* RECORDS TO USE
★ ★ ★ ★ ★

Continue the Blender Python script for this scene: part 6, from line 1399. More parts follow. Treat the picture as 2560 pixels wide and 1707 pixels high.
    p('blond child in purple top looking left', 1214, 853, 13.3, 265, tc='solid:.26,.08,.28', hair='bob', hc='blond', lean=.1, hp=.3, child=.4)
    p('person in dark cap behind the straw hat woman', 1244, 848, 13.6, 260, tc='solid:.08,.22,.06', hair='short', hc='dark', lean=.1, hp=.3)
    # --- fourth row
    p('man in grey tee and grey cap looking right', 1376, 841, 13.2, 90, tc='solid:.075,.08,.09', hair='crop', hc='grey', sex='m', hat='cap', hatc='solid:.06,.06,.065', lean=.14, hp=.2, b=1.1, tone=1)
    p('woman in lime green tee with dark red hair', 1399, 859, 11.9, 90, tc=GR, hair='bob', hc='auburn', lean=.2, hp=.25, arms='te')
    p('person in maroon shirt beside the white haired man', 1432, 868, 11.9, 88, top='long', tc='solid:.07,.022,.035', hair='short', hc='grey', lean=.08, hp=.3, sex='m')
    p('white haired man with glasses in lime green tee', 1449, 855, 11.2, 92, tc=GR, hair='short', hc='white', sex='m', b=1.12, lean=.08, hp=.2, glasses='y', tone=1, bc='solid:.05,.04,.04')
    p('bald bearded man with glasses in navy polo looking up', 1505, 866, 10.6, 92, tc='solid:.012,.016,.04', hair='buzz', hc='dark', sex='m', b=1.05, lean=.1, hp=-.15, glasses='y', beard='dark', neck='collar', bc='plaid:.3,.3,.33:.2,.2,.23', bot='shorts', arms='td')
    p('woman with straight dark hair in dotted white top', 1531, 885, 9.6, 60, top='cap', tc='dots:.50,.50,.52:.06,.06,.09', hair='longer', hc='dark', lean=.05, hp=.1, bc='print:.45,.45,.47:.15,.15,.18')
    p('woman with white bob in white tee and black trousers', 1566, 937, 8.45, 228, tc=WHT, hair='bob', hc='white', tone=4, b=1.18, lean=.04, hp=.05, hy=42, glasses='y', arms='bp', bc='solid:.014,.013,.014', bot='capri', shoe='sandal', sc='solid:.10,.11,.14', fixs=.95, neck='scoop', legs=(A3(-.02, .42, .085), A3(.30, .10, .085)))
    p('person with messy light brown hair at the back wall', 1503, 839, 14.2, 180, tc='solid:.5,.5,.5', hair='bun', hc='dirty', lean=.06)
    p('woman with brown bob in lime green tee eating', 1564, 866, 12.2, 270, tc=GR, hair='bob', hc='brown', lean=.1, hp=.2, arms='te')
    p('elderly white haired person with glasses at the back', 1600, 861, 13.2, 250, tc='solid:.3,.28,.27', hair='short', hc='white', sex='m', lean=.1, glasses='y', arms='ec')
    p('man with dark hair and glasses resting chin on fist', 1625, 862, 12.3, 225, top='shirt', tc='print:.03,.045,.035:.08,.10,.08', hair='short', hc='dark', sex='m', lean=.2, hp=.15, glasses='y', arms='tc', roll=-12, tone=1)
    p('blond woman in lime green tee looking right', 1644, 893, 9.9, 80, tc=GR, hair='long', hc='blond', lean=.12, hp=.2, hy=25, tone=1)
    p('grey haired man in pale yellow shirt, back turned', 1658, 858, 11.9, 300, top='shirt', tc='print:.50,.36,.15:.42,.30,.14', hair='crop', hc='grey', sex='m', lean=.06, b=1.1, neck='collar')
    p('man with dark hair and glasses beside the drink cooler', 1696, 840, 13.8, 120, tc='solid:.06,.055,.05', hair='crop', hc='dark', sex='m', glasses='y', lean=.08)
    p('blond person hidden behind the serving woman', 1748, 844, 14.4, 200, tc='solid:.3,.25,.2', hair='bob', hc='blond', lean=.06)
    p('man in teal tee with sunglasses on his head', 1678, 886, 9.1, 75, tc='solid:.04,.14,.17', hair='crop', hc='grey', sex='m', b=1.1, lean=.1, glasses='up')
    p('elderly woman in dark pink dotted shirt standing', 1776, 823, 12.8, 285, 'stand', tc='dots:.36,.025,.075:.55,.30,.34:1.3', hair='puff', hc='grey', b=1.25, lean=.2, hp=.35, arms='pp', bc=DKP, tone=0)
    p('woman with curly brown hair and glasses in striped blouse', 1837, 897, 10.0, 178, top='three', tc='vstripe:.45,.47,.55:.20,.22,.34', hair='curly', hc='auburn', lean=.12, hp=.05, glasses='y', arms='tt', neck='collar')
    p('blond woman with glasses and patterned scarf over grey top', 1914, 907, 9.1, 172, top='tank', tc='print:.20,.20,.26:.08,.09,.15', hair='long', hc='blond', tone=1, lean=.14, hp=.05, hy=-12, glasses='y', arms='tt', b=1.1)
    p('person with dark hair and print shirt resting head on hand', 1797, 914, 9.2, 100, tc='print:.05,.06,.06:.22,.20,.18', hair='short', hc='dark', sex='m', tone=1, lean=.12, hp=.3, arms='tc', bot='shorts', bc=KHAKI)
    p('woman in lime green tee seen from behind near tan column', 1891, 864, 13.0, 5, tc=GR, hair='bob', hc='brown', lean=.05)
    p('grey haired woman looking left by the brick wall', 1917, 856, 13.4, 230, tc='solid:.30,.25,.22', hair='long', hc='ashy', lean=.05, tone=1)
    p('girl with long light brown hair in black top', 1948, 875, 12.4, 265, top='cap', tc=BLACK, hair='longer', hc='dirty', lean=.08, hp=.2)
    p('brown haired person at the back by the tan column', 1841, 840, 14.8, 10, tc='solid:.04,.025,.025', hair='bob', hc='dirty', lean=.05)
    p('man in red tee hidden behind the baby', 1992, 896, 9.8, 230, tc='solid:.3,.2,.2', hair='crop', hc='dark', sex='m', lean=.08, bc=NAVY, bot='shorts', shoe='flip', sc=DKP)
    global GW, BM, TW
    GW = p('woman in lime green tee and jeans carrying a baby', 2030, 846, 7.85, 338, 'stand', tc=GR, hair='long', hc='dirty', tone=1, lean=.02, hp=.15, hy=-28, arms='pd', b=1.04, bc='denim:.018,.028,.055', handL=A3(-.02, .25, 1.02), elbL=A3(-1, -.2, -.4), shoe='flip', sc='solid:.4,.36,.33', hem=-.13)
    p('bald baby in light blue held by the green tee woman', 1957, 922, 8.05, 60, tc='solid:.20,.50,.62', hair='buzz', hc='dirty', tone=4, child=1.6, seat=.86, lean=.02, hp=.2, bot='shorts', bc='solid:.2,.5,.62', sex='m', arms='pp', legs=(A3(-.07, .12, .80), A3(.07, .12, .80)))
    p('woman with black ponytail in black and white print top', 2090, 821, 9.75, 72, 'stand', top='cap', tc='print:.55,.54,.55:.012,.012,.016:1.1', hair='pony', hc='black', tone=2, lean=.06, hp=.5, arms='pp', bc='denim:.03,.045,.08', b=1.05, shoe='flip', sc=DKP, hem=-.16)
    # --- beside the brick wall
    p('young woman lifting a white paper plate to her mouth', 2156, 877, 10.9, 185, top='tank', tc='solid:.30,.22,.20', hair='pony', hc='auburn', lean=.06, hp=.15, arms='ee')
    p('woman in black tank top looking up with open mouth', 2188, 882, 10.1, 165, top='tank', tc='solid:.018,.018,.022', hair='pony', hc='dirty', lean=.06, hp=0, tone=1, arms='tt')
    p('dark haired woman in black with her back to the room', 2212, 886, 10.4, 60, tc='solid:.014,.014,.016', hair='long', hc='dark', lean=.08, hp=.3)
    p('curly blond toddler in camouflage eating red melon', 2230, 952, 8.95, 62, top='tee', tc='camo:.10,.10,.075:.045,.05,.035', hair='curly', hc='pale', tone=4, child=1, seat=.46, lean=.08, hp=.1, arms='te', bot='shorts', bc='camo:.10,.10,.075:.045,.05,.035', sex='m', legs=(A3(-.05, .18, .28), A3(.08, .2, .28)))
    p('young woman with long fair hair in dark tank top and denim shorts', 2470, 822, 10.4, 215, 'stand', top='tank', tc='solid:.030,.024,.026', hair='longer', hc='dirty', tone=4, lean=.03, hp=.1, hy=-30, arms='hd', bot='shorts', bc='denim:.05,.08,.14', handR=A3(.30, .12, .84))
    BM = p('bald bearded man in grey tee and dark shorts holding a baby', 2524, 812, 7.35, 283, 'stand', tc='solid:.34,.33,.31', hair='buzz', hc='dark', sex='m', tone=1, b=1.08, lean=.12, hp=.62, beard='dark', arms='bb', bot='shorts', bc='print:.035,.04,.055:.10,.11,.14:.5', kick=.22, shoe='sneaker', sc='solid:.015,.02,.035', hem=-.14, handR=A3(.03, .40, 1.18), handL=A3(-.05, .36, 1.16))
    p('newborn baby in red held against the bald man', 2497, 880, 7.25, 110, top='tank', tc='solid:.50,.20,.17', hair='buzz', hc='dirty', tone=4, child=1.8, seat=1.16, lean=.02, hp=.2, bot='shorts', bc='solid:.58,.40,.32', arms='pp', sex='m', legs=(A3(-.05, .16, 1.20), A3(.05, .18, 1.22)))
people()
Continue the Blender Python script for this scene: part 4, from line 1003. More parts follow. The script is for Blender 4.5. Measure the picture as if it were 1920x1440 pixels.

★ ★ ★ ★ ★

* THE REQUEST
Collect every line above that contains the word "More".

* EXPECTED ANSWER
Continue the Blender Python script for this scene: part 6, from line 1399. More parts follow. Treat the picture as 2560 pixels wide and 1707 pixels high.
Continue the Blender Python script for this scene: part 4, from line 1003. More parts follow. The script is for Blender 4.5. Measure the picture as if it were 1920x1440 pixels.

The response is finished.